Only, I don't think people do change. The basic building blocks of someone's personality stay constant, unchanging, unyielding. What changes is not us, but the significance of those basic traits.
Imagine a house, painted eight different colors, each right on top of the layer before it. Eight layers of colors. When it starts, the top color is fresh and vibrant, but as time goes on, the paint chips. The colors from underneath peak out, whether in small specks or huge clumps. Depending on the weariness of the house's life, more or fewer colors will reveal themselves.
People are like that. We start with all our personality traits set, just unable to be seen. But as we experience the world, whether through tragedy or good fortune, those colors reveal themselves. That's why some people never seem to change, while others seem to do donuts in life.
Take my friend for example. He's grown more reserved, more quiet, and more reckless over the last few years.

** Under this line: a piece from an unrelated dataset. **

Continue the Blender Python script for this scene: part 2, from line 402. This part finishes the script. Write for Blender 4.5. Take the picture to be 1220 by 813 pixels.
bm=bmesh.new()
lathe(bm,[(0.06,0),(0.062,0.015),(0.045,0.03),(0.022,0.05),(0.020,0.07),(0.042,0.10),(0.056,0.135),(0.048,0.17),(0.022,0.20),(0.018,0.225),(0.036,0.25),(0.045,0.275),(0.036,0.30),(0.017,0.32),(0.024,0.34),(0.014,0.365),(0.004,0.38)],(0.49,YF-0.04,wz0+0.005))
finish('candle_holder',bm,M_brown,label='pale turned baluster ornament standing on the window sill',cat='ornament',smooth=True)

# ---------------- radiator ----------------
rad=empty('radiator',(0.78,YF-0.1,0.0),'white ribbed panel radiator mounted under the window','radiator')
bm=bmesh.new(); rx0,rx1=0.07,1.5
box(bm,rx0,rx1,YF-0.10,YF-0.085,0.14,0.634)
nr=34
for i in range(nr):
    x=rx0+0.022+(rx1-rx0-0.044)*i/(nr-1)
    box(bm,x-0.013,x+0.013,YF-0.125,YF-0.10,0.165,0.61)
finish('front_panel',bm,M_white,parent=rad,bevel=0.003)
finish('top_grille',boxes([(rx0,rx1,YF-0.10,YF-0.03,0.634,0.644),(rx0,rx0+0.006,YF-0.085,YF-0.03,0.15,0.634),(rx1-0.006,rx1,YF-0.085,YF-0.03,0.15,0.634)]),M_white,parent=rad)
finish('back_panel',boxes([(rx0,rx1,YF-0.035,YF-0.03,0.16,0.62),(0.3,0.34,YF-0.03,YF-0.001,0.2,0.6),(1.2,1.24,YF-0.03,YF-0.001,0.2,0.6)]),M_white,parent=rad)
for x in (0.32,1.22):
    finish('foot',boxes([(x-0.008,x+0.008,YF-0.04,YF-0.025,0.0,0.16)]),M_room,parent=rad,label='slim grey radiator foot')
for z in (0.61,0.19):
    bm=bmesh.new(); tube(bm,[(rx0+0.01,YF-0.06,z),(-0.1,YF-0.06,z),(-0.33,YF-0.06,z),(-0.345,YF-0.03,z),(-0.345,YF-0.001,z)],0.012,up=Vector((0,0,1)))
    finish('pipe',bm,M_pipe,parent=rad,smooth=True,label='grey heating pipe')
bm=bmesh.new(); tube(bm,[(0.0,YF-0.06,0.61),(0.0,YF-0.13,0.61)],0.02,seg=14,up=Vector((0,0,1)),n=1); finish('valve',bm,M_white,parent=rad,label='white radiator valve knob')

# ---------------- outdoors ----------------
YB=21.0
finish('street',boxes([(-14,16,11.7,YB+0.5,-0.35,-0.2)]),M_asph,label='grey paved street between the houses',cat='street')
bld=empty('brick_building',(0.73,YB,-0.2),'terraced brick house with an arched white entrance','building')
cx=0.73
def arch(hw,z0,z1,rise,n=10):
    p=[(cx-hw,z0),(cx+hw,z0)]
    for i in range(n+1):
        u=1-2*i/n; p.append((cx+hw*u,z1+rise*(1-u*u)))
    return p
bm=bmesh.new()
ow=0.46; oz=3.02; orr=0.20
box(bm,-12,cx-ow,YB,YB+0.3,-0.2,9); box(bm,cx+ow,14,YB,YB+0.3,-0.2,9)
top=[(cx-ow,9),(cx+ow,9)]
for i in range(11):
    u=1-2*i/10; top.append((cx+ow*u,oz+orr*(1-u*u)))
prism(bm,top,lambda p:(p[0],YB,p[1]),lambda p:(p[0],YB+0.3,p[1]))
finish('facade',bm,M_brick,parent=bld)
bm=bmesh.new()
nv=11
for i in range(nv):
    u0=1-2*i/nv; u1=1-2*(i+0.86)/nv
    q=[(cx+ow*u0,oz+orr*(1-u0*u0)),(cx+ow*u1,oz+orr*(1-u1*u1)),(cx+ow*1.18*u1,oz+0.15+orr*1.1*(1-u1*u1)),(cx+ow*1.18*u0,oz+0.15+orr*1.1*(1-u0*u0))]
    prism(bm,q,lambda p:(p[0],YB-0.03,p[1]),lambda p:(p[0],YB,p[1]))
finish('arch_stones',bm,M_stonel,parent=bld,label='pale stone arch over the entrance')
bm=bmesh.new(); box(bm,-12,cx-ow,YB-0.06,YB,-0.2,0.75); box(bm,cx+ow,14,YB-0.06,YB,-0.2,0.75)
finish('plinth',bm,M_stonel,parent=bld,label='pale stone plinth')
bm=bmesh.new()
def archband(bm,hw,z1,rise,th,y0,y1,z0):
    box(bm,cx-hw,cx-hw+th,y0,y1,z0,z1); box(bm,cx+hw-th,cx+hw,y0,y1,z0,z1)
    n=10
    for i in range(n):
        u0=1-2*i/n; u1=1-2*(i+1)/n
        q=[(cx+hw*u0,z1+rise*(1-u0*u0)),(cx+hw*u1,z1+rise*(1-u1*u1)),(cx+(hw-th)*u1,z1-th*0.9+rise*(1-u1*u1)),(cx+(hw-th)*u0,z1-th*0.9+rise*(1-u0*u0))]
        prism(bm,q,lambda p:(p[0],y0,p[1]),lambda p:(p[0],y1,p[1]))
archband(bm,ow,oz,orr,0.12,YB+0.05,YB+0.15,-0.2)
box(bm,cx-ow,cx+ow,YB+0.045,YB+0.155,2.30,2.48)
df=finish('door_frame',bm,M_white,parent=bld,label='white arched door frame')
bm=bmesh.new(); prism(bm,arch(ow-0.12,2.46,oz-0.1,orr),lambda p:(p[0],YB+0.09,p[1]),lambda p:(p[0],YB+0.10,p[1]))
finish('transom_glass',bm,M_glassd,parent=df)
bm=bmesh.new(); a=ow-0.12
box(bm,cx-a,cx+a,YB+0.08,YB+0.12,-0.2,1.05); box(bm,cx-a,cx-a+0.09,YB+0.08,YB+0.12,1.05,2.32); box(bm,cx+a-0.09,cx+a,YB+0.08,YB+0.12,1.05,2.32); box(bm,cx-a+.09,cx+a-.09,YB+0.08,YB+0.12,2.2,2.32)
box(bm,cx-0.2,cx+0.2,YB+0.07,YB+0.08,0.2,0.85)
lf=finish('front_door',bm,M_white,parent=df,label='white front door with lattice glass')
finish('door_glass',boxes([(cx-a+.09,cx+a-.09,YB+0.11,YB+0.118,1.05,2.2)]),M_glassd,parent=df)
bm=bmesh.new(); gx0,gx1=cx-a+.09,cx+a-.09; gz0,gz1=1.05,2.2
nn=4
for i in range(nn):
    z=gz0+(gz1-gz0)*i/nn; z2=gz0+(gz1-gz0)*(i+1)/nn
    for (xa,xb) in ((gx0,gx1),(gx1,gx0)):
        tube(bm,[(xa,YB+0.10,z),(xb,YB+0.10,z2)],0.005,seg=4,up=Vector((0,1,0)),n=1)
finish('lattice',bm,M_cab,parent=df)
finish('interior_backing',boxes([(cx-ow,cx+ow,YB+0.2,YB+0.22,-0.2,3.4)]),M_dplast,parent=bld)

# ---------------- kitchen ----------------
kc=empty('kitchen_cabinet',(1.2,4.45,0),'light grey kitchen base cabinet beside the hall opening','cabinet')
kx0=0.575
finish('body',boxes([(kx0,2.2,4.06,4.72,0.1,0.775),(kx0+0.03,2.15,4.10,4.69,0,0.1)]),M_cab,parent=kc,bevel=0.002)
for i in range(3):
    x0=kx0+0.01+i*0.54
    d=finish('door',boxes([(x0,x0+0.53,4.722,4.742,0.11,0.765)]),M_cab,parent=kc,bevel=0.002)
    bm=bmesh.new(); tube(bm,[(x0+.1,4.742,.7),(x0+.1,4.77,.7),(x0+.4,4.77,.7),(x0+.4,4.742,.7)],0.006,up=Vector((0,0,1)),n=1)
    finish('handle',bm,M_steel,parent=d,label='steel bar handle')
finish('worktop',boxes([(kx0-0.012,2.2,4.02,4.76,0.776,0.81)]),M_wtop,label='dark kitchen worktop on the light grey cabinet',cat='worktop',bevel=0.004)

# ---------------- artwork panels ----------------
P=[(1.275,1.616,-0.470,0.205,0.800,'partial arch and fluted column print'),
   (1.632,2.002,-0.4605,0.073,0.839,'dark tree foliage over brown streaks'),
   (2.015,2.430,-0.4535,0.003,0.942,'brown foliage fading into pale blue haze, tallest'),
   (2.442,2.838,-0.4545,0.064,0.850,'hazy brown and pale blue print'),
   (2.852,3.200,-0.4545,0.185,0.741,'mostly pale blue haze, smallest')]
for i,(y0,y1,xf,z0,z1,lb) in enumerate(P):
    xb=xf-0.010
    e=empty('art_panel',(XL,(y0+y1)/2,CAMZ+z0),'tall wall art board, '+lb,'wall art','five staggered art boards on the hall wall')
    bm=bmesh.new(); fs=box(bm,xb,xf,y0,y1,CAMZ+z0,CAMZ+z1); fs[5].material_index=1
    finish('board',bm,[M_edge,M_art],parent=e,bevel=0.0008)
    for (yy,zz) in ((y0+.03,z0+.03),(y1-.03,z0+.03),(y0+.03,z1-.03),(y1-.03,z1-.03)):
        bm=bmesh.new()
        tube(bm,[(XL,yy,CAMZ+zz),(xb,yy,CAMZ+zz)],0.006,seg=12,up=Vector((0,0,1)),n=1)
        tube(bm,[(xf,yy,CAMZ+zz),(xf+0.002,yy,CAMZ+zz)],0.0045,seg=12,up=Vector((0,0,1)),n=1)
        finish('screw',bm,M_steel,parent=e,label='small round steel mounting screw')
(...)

Yet he still listens to every trivial problem I could possibly have. He still puts the safety of the women around him above even his own. He still deals with my idiosyncrasies as if nothing's changed.
Yes, he gets angry easier. Yes, he's harder to predict. Yes, he's drifted away from most of his old friends. But he hasn't changed. The most important aspects of his personality--the bottom layers of paint--they haven't changed. The boy that became one of my best friends is still there. I still recognize him underneath the paint chips.